Not so many people are able to afford the way we live right now. In fact, only a few can. We are able to live the way we are living because our parents work very, very hard. They make sure we receive the best education we can find. However, we sometimes fail to recognize that so many other people are supporting you. Housekeeping work until midnight to make sure that all students and teachers have tidy classrooms and hallways. Coaches spend hours watching films to build different strategies for every game. They also make a practice plan in order to make sure we are well prepared for the games. Teachers spend many evening hours to mark tests and prepare materials for our classes, while many of them are also being parents to children of their own.
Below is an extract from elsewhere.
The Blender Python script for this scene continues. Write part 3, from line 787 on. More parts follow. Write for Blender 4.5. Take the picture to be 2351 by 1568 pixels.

I believe that we complain way too much about little things, although many people around the world, even in this city, can’t afford the way we live now. Many of your parents were not able to live like us when they were our age, but they worked so hard to get their standard of living to where you are now. I’m not an exception. I realize that I sometimes complain about small things like a baby, but I do not fail to recognize others’ effort.

I believe in the power of the two words, “thank you.” As my mother always tells me, “people are not doing things for you to hear you say thank you, but isn’t showing appreciation the least and the easiest thing you can do to let them know that you appreciate them?”  Let’s show that we appreciate what we have, what your parents, teachers and others do for you to allow you to live happily.